This I doubt will ever happen, but just for fun.... Who would you like to see take over based on their writing style? Brandon Sanderson? He's the first that comes to my mind.
This is also a good exercise because it might turn some of us on to authors to read that we'd never thought of.
Context matters a lot for me; in this hypothetical, is Jim handing off a completed outline? As in, "Here are all of the plot details I've been dropping cryptic hints about for twenty years," or is this a case of (knocking on wood, crossing my fingers, throwing salt over my shoulder) an unexpected...demise...on the part of Mr. Butcher?
If the former, fine. If Jim just got fed up and handed the series off to someone else, but part of the agreement was that they follow Jim's outline, I might--MIGHT--accept someone else, so long as the plot was in competent hands. That's really what I care most about; plot competence. Kevin Hearne, of the Iron Druid Chronicles, has plots that feel like they sort of just
happen, though I do think he understands the importance of setting and mechanics; he's very fond of Magic A is Magic A, which I appreciate. Dean Koontz puts together plots with pretty solid detail, but can't really get by on just plain English, which is what I prefer, and most of the supernatural elements of his stories (like Odd Thomas) seem to run on whimsy and contrivance. Neil Gaiman, after reading American Gods, is, in my opinion, an extraordinarily competent writer, but left me with such a disappointingly anticlimactic ending that I wouldn't trust him with the Dresden Files as far as I could punt him underwater.
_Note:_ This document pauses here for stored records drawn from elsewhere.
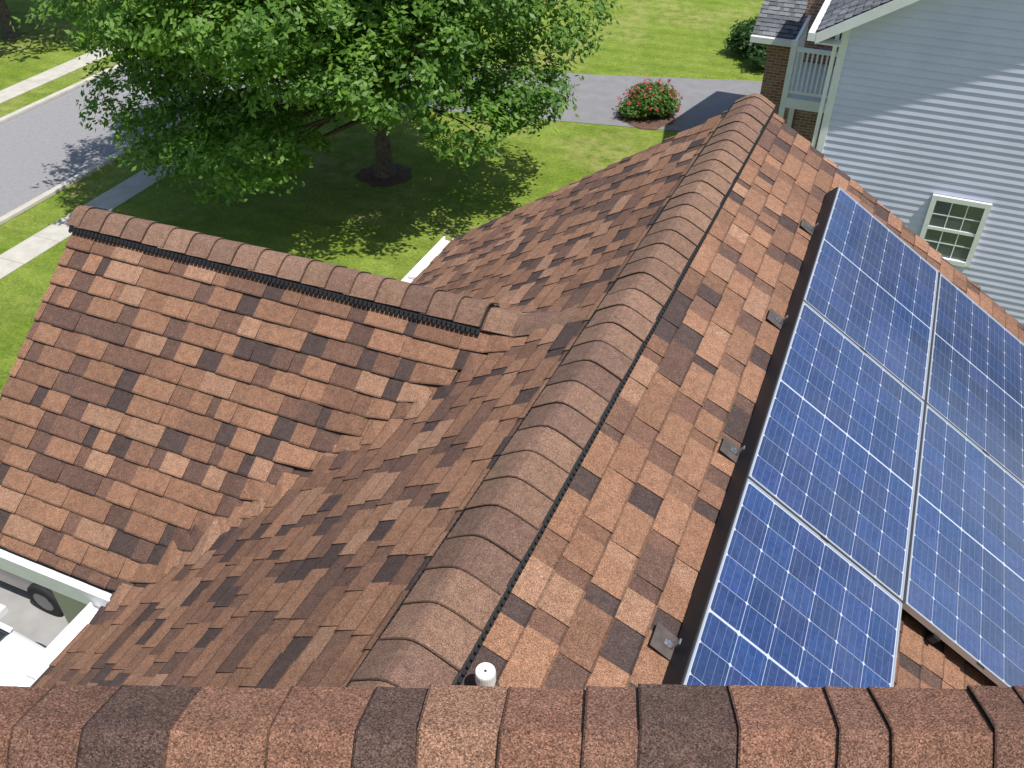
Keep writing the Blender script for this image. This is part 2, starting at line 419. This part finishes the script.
# ---------------------------------------------------------------- solar panels
A0=(6.76,-.167,-3.12-.03)
PWd,PLn=1.022,1.684
def PP(u,w,h):
    return (A0[0]-u, A0[1]+w*cR+h*sR, A0[2]-w*sR+h*cR)
def panel(u0,w0):
    mb=MB('solar_panel',[M_FRAME,M_BACK,M_CELL,M_BUS,M_BLACK],lambda a,b,c:W(*PP(a,b,c)))
    u1,w1=u0+PLn,w0+PWd; f=.009
    mb.box(u0,u1,w0,w0+f,-.038,.001); mb.box(u0,u1,w1-f,w1,-.038,.001)
    mb.box(u0,u0+f,w0+f,w1-f,-.038,.001); mb.box(u1-f,u1,w0+f,w1-f,-.038,.001)
    mb.box(u0+f,u1-f,w0+f,w1-f,-.03,-.004,1)
    mu,mw=.016,.014; mid=.010
    cu=(PLn-2*mu-mid)/10; cw=(PWd-2*mw)/6; g=.0015; ch=.008
    pk=random.uniform(.9,1.08)
    for i in range(10):
        for j in range(6):
            a=u0+mu+i*cu+(mid if i>4 else 0)+g; b2=a+cu-2*g; c=w0+mw+j*cw+g; d=c+cw-2*g
            k=random.uniform(.78,1.25)*pk; base=(.013*k*random.uniform(.8,1.3),.034*k,.13*k)
            h=-.0032
            mb.face([(a+ch,c,h),(b2-ch,c,h),(b2,c+ch,h),(b2,d-ch,h),(b2-ch,d,h),(a+ch,d,h),(a,d-ch,h),(a,c+ch,h)],2,base)
    for j in range(6):
        for k in range(4):
            w=w0+mw+cw*(j+(k+.5)/4)
            for ua,ub in ((u0+mu,u0+mu+5*cu),(u0+mu+5*cu+mid,u1-mu)):
                mb.face([(ua,w-.0009,-.0028),(ub,w-.0009,-.0028),(ub,w+.0009,-.0028),(ua,w+.0009,-.0028)],3)
    mb.done()
for (i,j) in ((0,0),(1,0),(2,0),(0,1),(1,1)):
    panel(i*1.702,j*1.042)
rack=MB('solar_mounting_rack',[M_BLACK,M_ALU,M_FLASH],lambda a,b,c:W(*PP(a,b,c)))
for w,u1 in ((.06,5.09),(.78,5.09),(1.3,3.4),(1.85,3.4)):
    rack.box(-.02,u1,w-.02,w+.02,-.085,-.040)
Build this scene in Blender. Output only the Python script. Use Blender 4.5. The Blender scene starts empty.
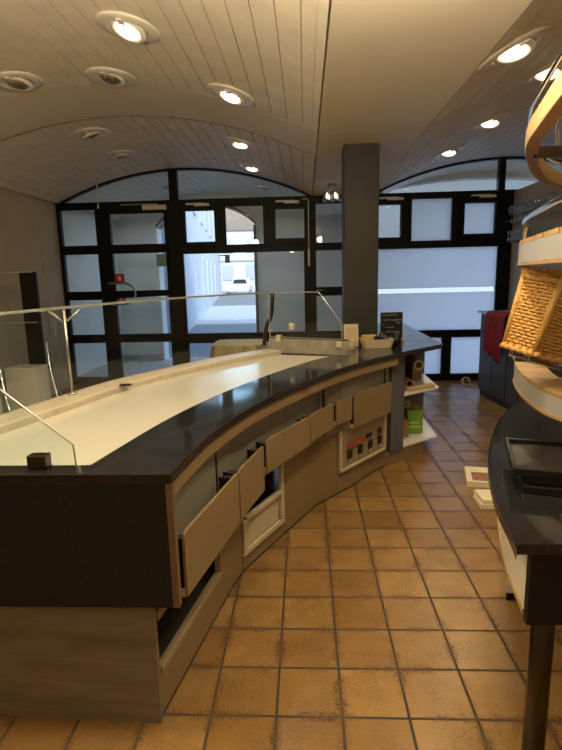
import bpy, math, random
from mathutils import Vector, Matrix
random.seed(7)
S = bpy.context.scene
COL = S.collection
PI = math.pi

# ------------------------------------------------------------------ mesh helpers
import bmesh
def fixnormals(me):
    b = bmesh.new(); b.from_mesh(me); bmesh.ops.recalc_face_normals(b, faces=b.faces); b.to_mesh(me); b.free()
class MB:
    def __init__(s): s.v = []; s.f = []
    def add(s, vs, fs):
        b = len(s.v); s.v += [tuple(p) for p in vs]; s.f += [[b+i for i in f] for f in fs]; return s
    def box(s, x0, x1, y0, y1, z0, z1):
        return s.prism([(x0,y0),(x1,y0),(x1,y1),(x0,y1)], z0, z1)
    def prism(s, poly, z0, z1):
        n = len(poly)
        a = sum(poly[i][0]*poly[(i+1)%n][1]-poly[(i+1)%n][0]*poly[i][1] for i in range(n))
        if a < 0: poly = poly[::-1]
        vs = [(x,y,z0) for x,y in poly]+[(x,y,z1) for x,y in poly]
        fs = [list(range(n))[::-1], list(range(n,2*n))]+[[i,(i+1)%n,n+(i+1)%n,n+i] for i in range(n)]
        return s.add(vs, fs)
    def slab(s, poly, axis, a0, a1):
        """polygon in the plane across an axis ('x' or 'y'), thickened from a0 to a1"""
        n = len(poly)
        if axis == 'y': vs = [(u,a0,w) for u,w in poly]+[(u,a1,w) for u,w in poly]
        else: vs = [(a0,u,w) for u,w in poly]+[(a1,u,w) for u,w in poly]
        fs = [list(range(n)), list(range(n,2*n))[::-1]]+[[i,n+i,n+(i+1)%n,(i+1)%n] for i in range(n)]
        return s.add(vs, fs)
    def upright(s, p, q, poly, t):
        """polygon (u along p->q in metres, z) standing on the line p->q, thickness t to its left"""
        d = Vector((q[0]-p[0], q[1]-p[1])); L = d.length; d /= L; nrm = Vector((-d.y, d.x))
        n = len(poly)
        vs = [(p[0]+d.x*u, p[1]+d.y*u, w) for u,w in poly]+[(p[0]+d.x*u+nrm.x*t, p[1]+d.y*u+nrm.y*t, w) for u,w in poly]
        fs = [list(range(n)), list(range(n,2*n))[::-1]]+[[i,n+i,n+(i+1)%n,(i+1)%n] for i in range(n)]
        return s.add(vs, fs)
    def ribbon(s, A, B, z0, z1):
        n = len(A); vs = []
        for i in range(n):
            vs += [(A[i][0],A[i][1],z0),(A[i][0],A[i][1],z1),(B[i][0],B[i][1],z1),(B[i][0],B[i][1],z0)]
        fs = [[0,1,2,3],[4*(n-1)+3,4*(n-1)+2,4*(n-1)+1,4*(n-1)]]
        for i in range(n-1):
            for k in range(4):
                fs.append([4*i+k, 4*(i+1)+k, 4*(i+1)+(k+1)%4, 4*i+(k+1)%4])
        return s.add(vs, fs)
    def tube(s, pts, r, n=8, closed=False):
        P = [Vector(p) for p in pts]; m = len(P); vs = []
        up = None
        for i in range(m):
            if closed: t = P[(i+1)%m]-P[i-1]
            else: t = P[min(i+1,m-1)]-P[max(i-1,0)]
            t.normalize()
            if up is None:
                up = Vector((0,0,1)) if abs(t.z) < .9 else Vector((1,0,0))
            u = (up - t*up.dot(t)).normalized(); w = t.cross(u); up = u
            rr = r[i] if isinstance(r, (list,tuple)) else r
            for k in range(n):
                a = 2*PI*k/n; vs.append(P[i]+u*math.cos(a)*rr+w*math.sin(a)*rr)
        fs = []
        for i in range(m if closed else m-1):
            j = (i+1)%m
            for k in range(n): fs.append([i*n+k, i*n+(k+1)%n, j*n+(k+1)%n, j*n+k])
        if not closed: fs += [list(range(n))[::-1], [(m-1)*n+k for k in range(n)]]
        return s.add(vs, fs)
    def lathe(s, prof, c=(0,0,0), n=24, sx=1, sy=1, cap=True):
        vs = []; m = len(prof)
        for r,z in prof:
            for k in range(n):
                a = 2*PI*k/n; vs.append((c[0]+r*sx*math.cos(a), c[1]+r*sy*math.sin(a), c[2]+z))
        fs = []
        for i in range(m-1):
            for k in range(n): fs.append([i*n+k, i*n+(k+1)%n, (i+1)*n+(k+1)%n, (i+1)*n+k])
        if cap and prof[0][0] > 1e-4: fs.append(list(range(n))[::-1])
        if cap and prof[-1][0] > 1e-4: fs.append([(m-1)*n+k for k in range(n)])
        return s.add(vs, fs)
    def xf(s, M):
        s.v = [tuple(M @ Vector(p)) for p in s.v]; return s
    def build(s, name, mat, parent=None, smooth=False, bevel=0, seg=2):
        me = bpy.data.meshes.new(name); me.from_pydata(s.v, [], s.f); me.validate(); fixnormals(me); me.update()
        o = bpy.data.objects.new(name, me); COL.objects.link(o)
        if mat: me.materials.append(mat)
        if smooth:
            for p in me.polygons: p.use_smooth = True
        if bevel:
            b = o.modifiers.new('Bevel', 'BEVEL'); b.width = bevel; b.segments = seg; b.limit_method = 'ANGLE'; b.angle_limit = math.radians(40)
        if parent:
            o.parent = parent
            o.matrix_parent_inverse = Matrix.Translation(-parent.location) if not parent.get('_local') else Matrix()
        return o

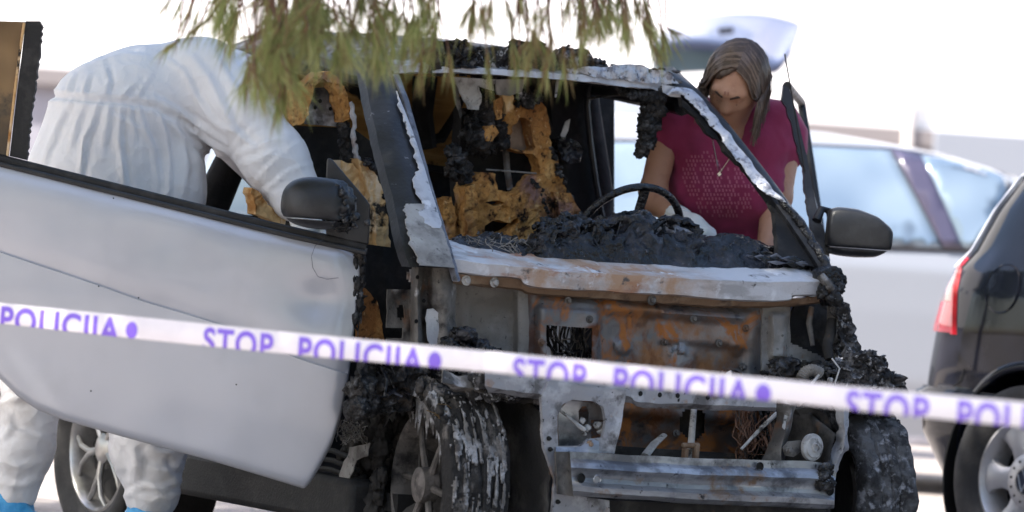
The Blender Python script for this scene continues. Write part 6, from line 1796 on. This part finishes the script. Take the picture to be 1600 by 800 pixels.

It'd have to be someone who is a genuine fan, someone who is insanely devoted to the story, setting, characters, and mechanics, and someone who can mimic writing styles, or at least write in plain English. (Personally, I don't like writing styles like House of Leaves or Fight Club, because they spend so much narrative time describing things in ludicrous detail; it feels like I'm running on a treadmill rather than moving forward in a story. I prefer narration to poetry, if that makes sense—thus, plain English.
Get to the point, I say!)
If it's the second case, where Jim suddenly passes away, then the only ones who can touch the series from then on should be his kids, and that should be in a single volume that ties up loose ends based on Jim's notes. At that point, I wouldn't care about writing styles, I'd just want things to be ended.